A-12 full scale model prepared for radar cross section measurements, c. 1959.
Five decades later, the people who worked at Area 51 during the ’60s are free to talk about their experiences, as it’s finally been declassified. So what was going on out there in the desert?
James Noce recalls eating delicious steaks and lobster, watching super-speed jets being tested, and giving briefcases with $25,000 in cash to local sheriffs to keep things quiet. But sadly, no little green men. The Seattle Times reports:
After nearly five decades, guys like James Noce finally get to tell their stories about Area 51. Noce, 72, and his fellow Area 51 veterans around the country now are free to talk about doing contract work for the CIA in the 1960s and ’70s at the arid, isolated Southern Nevada government testing site.

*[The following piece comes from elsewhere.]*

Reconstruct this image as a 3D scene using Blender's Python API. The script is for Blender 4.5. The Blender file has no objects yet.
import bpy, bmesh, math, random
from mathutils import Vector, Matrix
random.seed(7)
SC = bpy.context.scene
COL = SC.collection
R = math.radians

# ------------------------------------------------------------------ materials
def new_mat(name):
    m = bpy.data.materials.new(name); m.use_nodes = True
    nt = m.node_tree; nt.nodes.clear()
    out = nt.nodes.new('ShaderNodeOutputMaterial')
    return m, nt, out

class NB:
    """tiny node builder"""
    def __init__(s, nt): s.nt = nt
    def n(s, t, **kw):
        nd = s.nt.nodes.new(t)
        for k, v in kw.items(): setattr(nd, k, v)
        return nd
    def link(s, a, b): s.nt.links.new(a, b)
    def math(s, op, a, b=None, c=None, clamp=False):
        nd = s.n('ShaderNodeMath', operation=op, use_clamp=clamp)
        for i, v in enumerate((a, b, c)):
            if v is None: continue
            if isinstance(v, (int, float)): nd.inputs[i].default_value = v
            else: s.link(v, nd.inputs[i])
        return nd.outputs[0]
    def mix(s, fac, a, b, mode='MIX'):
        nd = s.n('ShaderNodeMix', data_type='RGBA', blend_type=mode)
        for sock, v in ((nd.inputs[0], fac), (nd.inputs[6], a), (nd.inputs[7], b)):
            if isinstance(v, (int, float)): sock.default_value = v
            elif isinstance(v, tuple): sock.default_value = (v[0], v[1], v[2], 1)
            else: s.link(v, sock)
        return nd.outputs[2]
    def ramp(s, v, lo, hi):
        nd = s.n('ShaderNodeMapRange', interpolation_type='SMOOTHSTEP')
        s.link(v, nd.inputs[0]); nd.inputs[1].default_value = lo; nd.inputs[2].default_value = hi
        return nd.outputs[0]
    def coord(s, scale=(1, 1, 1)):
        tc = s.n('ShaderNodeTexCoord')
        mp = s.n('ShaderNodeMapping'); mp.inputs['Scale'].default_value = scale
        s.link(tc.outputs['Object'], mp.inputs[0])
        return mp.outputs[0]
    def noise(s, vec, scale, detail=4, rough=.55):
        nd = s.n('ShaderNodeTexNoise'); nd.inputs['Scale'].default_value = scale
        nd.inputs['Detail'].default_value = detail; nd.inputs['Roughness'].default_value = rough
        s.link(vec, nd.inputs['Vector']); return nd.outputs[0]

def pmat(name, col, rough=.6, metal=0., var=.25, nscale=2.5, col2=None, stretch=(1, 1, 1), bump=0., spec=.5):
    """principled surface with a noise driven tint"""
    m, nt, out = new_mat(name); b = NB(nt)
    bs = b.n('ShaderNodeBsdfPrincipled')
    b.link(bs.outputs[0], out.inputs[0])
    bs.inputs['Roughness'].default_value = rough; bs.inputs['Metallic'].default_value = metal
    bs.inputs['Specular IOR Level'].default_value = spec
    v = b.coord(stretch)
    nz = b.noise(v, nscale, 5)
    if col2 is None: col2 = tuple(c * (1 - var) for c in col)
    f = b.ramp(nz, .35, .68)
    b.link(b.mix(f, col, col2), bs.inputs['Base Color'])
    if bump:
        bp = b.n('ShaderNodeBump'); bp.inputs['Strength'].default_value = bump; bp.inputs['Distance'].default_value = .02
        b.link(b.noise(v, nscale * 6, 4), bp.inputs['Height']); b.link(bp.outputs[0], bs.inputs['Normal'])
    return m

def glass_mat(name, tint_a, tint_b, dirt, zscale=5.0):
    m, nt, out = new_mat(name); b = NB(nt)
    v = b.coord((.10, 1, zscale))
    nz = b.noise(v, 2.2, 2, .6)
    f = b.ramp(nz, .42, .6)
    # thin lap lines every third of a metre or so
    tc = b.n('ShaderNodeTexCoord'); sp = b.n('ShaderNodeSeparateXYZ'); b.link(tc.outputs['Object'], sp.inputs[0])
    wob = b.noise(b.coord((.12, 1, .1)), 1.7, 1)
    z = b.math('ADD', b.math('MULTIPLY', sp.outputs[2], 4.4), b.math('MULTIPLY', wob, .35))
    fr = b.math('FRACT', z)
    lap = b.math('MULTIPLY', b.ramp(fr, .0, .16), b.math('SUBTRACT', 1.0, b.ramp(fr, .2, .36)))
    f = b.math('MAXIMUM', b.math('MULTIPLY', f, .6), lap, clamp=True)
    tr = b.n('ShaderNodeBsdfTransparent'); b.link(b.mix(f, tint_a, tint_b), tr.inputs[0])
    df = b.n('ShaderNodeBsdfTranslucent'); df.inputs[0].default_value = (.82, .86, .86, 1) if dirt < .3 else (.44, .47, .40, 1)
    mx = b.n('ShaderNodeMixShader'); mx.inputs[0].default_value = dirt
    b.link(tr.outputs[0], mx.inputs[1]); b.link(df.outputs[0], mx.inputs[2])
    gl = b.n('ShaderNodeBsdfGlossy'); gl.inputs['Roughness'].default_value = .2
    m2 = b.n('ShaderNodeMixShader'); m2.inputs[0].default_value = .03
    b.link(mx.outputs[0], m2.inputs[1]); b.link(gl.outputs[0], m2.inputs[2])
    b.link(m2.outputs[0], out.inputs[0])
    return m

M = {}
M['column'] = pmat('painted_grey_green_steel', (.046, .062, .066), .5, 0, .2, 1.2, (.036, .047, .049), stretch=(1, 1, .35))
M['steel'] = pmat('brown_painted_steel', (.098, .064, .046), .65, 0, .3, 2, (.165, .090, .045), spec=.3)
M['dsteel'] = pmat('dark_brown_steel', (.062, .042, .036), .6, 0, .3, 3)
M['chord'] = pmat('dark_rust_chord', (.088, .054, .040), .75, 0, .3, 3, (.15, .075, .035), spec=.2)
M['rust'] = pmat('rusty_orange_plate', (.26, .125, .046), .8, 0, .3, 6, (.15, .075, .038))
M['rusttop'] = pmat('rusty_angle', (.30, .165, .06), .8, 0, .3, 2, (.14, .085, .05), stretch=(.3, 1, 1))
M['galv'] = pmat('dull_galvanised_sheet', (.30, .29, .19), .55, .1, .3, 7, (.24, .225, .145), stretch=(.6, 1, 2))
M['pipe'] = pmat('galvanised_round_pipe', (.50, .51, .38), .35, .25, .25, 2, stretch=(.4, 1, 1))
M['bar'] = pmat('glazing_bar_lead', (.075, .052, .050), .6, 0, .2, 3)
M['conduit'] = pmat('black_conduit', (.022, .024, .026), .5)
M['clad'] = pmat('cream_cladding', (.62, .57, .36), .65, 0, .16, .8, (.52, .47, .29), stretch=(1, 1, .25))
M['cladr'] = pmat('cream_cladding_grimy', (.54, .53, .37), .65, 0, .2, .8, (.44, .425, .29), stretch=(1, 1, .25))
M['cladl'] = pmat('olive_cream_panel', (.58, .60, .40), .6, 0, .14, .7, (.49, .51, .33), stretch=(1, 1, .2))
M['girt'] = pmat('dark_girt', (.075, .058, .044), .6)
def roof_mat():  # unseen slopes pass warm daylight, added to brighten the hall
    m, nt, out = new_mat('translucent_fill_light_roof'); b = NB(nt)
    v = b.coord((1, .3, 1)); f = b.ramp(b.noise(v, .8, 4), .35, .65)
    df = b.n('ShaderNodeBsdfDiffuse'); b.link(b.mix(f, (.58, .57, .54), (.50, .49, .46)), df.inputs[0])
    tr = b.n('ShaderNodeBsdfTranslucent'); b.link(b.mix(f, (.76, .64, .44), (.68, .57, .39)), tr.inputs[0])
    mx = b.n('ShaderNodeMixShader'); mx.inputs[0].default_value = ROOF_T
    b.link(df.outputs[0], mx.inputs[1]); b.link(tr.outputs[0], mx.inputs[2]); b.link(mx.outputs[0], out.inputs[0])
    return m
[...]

In the 1960s, Area 51 was the test site for the A-12 and its successor, the SR-71 Blackbird, a secret spy plane that broke records at documented speeds that still have been unmatched. The CIA says it reached Mach 3.29 (about 2,200 mph) at 90,000 feet.
But after September 2007, when the CIA displayed an A-12 in front of its Langley, Va., headquarters as part of the agency’s 60th birthday, much of the secrecy of those days at Area 51 fell away.
Advance warning to UFOlogists: Sorry, although Noce and other Area 51 vets say they saw plenty of secret stuff, none make claims about aliens.